A juíza Estadual Daniele Conceição Zorzi sustentou nos mandados de prisão que Ireni e os filhos agiram de forma "exclusivamente pessoal, praticando crimes comuns, ausente de interesses dos indígenas". No entanto, a defesa dos indígenas rechaça a tese de que os indígenas tenham cometido crimes. O procurador Federal da Fundação Nacional do Índio (Funai), Marcelo Zeni, afirma que não há nenhum elemento que ateste a prática de crimes pelos indígenas.

"Pra gente Kaingang é tudo uma armação. Prenderam o Ireni sem dizer quando, como e onde ele cometeu algum crime. Depois aparece o incêndio e a mídia, a Farsul e a Prefeitura de Sananduva dizem que dissemos que íamos incendiar em retaliação ao que fizeram com o Ireni.
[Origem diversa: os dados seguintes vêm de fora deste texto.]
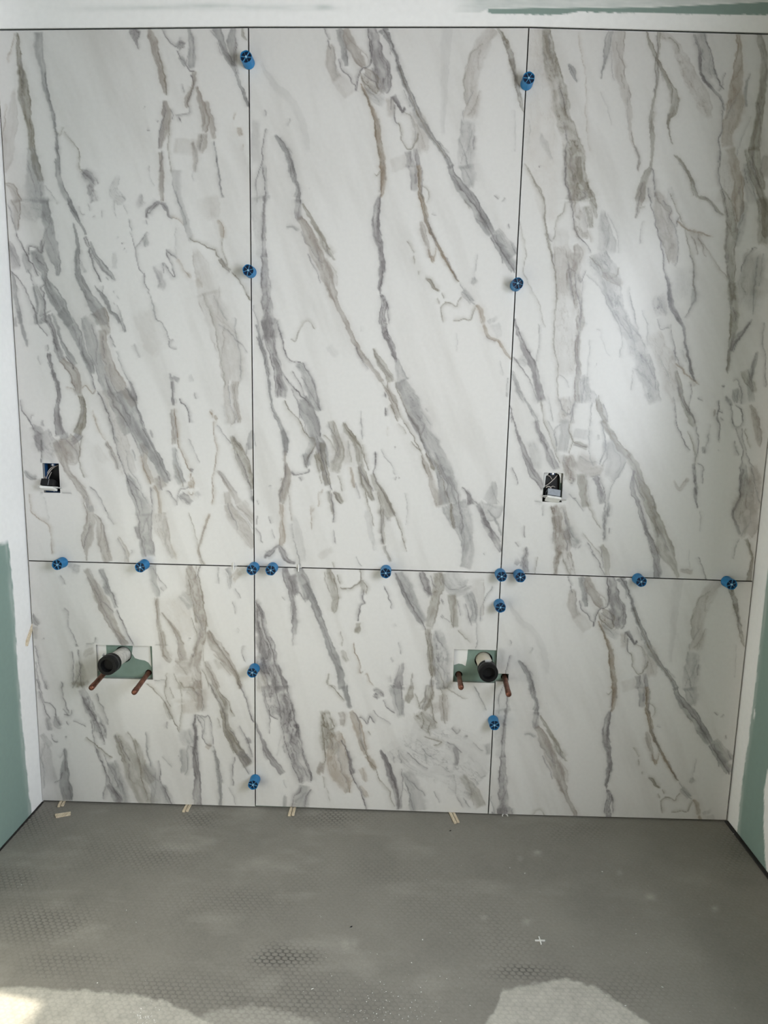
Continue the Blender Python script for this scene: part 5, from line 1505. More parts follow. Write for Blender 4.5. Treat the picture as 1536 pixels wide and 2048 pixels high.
B t .62 .2 .2 .4 0 | 265,570,20 275,670,60 270,760,60 240,850,56 225,960,26
L v .6 9 | 255,580 260,680 215,850 225,960
B t .54 .1 .1 .5 0 | 225,950,26 240,1060,30 240,1135,20
L v .6 9 | 235,20 270,90 320,150 360,180
B v .54 .1 .1 .6 .4 | 350,180,50 380,150,60 420,160,30
L v .6 9 | 350,190 380,250 420,300 450,345 490,360
B g .38 0 0 .7 0 | 370,230,30 400,280,40 430,310,30
L v .5 9 | 375,90 370,160
B g .48 .1 .1 .6 0 | 450,20,24 465,150,40 465,250,60 470,340,50
L g .42 8 | 440,170 430,280
B t .52 .2 .2 .5 0 | 485,350,34 490,430,30 460,500,20 440,540,40 430,600,30 440,640,20
L v .6 8 | 465,380 490,440 460,520 435,590 445,660 400,680 340,690
L v .38 8 | 395,440 410,520
L v .65 10 | 300,640 325,680 310,720
L v .7 14 | 365,700 395,750
L o .55 9 | 295,720 290,850 300,980 320,1140
B t .6 .1 .3 .5 0 | 505,460,14 530,560,40 560,660,56 575,760,60 560,820,30
B t .44 .1 .2 .6 0 | 570,570,30 600,680,40 630,800,36 640,880,20
L g .65 14 | 640,880 655,1000 677,1140
B t .45 .1 .1 .8 .1 | 560,810,60 550,900,70 530,980,40
L o .5 9 | 540,820 530,960
B t .42 0 0 .7 .1 | 470,880,30 495,1000,40 485,1130,20
B t .14 0 0 1 0 | 430,850,160 420,1000,180
B g .66 .2 .3 .4 0 | 650,15,60 700,140,54 740,240,46 790,330,34 830,430,24 870,530,24 902,615,24
B g .58 .2 .2 .5 .2 | 780,15,40 765,120,60 780,230,40 790,330,24
B o .5 0 0 .6 .3 | 855,25,20 870,90,24 885,110,10
B b .36 0 0 .8 .4 | 770,690,60 800,700,50
B b .42 0 0 .7 .4 | 820,760,20 835,820,40 840,860,20
L b .32 8 | 870,900 855,970
L v .42 8 | 125,800 150,795
L v .42 8 | 110,625 117,632
L v .38 8 | 215,745 225,725
L v .32 8 | 140,1070 150,1130
R 500 60 3.173
L v .6 10 | 470,-5 490,50 510,60
L v .5 9 | 490,60 510,130
B t .36 .1 .3 .7 .1 | 500,80,20 520,170,50 520,260,60 560,320,60
B t .18 0 0 .9 0 | 540,280,80 590,350,100 640,420,80
B g .48 .2 .2 .5 0 | 560,-5,40 585,80,44 600,160,36 610,240,16
B t .6 .2 .2 .4 0 | 605,-5,40 630,70,60 665,140,64 705,210,54 720,240,20
L v .65 9 | 565,175 575,240 600,270 625,290 645,340 665,350 672,385 680,300 700,250 755,230 770,170 760,100 750,40 755,-5
L v .5 8 | 760,60 775,140 765,210
B v .56 .2 .2 .5 .6 | 775,-5,50 790,80,70 815,180,90 840,270,100 855,350,90 855,410,20
B t .5 .2 .3 .6 1 | 710,260,40 740,290,90 770,330,110 800,380,70 805,400,30
L o .7 8 | 690,280 720,330 760,370 805,400 810,330 800,270
L v .5 8 | 770,240 800,320 790,390
L v .5 8 | 850,300 840,380
B b .6 .5 .1 .5 .1 | 690,330,10 735,400,12 765,480,16 795,570,26 815,670,34 830,780,40 845,880,36 850,980,26 835,1075,16
L o .75 8 | 700,355 745,430 775,520 795,620 810,740 830,860
L o .45 8 | 815,560 835,720 850,860
L o .5 7 | 825,890 800,925 785,905
B g .25 0 0 .9 .2 | 720,380,60 800,430,60 860,470,70
L g .4 8 | 730,370 790,420 825,460
B g .62 .2 .4 .4 .1 | 840,-5,70 880,60,36 910,130,26 955,270,28
L v .7 9 | 840,-5 890,60 920,160 955,270
B v .56 0 0 .6 .4 | 905,410,40 930,450,30 955,490,20
L v .55 8 | 900,420 900,510
L v .55 8 | 920,470 920,570 955,610
B t .25 0 0 .8 .2 | 890,420,60 900,560,50
B g .6 .1 .3 .5 .2 | 160,660,14 200,730,30 240,800,40 265,880,40 285,950,36 305,1000,24 295,1075,40
L v .6 8 | 180,680 230,760 270,860 290,960 310,1010 295,1075
L g .4 8 | 230,740 280,790
L g .4 7 | 265,930 270,970
L v .45 8 | 95,500 105,560
L v .55 8 | 105,620 85,720 80,830 90,940 95,1075
L v .45 8 | 80,840 45,940 40,1075
B g .2 .2 .2 .8 .1 | 95,850,20 75,960,60 70,1079,90
L g .3 9 | 255,560 240,620
B g .1 0 0 1 0 | 60,200,20 150,340,40 280,470,50 330,620,60 380,780,20
B g .18 0 0 .9 0 | 40,560,60 30,700,60 50,860,60
L g .25 8 | 370,1000 380,1020
R 740 330 2.975
B b .52 .1 .1 .5 0 | 70,-10,30 75,80,20 70,170,10
B v .6 .2 .2 .6 .4 | 65,180,16 45,260,40 40,340,50 45,440,46 65,520,24 72,600,30 60,690,20 55,760,16
L v .65 9 | 70,170 60,300 50,350 70,420
L v .65 9 | 65,570 75,640 55,740 65,790
B v .64 .3 .2 .5 .6 | 60,760,14 80,820,40 75,890,30 80,955,40
L v .6 9 | 95,800 105,870 115,950
B v .46 .1 .1 .6 .1 | 250,-10,50 260,80,40 265,160,30
B b .6 .3 .2 .5 0 | 280,-10,30 295,100,16 305,200,22 325,290,24 345,370,18 385,450,16 440,550,16 490,630,10 530,700,6
L o .7 8 | 275,-10 300,130 320,270 350,380 400,470 450,560 530,700
L o .45 8 | 305,120 345,150 350,190 335,230
B t .48 0 .1 .6 0 | 300,330,14 315,400,36 345,480,14 370,560,12
L b .5 9 | 350,500 375,580 390,490
B b .48 0 0 .6 0 | 370,540,20 378,585,20
L o .55 8 | 215,455 240,480 260,530
L o .4 6 | 265,540 270,600
L o .5 7 | 290,630 300,660
B o .7 0 0 .5 .2 | 325,670,8 360,690,24 390,730,20 430,755,10
L o .55 8 | 430,750 440,800
L o .55 9 | 440,810 490,830 510,840 545,780
L o .5 8 | 450,810 420,850 435,945
L o .42 8 | 400,790 410,830
L o .55 8 | 490,930 560,920 600,920 625,860 635,830
B g .32 0 0 .8 .3 | 545,740,30 580,780,50 610,820,30
L g .4 8 | 530,700 580,790 630,830
B b .56 0 0 .6 .2 | 630,830,10 660,860,24 675,910,20 682,955,16
B g .68 .3 .3 .4 .1 | 470,-10,40 495,60,36 530,110,56 590,190,60 650,290,64 700,370,60 730,420,40
B g .62 .3 .2 .4 .1 | 725,410,36 770,480,44 820,550,60 866,620,60
L v .65 9 | 495,60 550,140 620,240 690,340 740,430 800,530 862,640
B g .36 0 .1 .8 .3 | 750,380,40 800,450,70 862,530,80
L g .45 9 | 840,460 870,520
B g .4 0 0 .8 .4 | 570,-10,90 590,80,80 600,140,30
L v .5 8 | 730,180 760,205
L v .45 8 | 780,220 800,190
L v .4 8 | 740,370 755,380
L v .38 8 | 830,350 835,380
L g .3 7 | 620,690 650,520
B g .36 0 0 .7 0 | 615,670,20 622,690,34 615,710,10
L g .3 8 | 360,290 395,300
B g .2 0 0 .9 .4 | 720,910,60 740,945,60
L o .4 9 | 565,200 595,270
"""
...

Em Sananduva dizem até que vamos queimar tudo, matar gente. Tudo mentira", explica o Kaingang.

O coordenador do Cimi regional Sul, Roberto Liebgott, salienta: "Estamos diante de uma situação que, no mínimo, envolve conflito fundiário em terra indígena. A Justiça Estadual é incompetente para casos assim, sendo de exclusividade da Justiça Federal. Temos um conjunto de erros e arbitrariedades que caem sobre os Kaingang de forma a criminalizá-los mais uma vez no Rio Grande do Sul".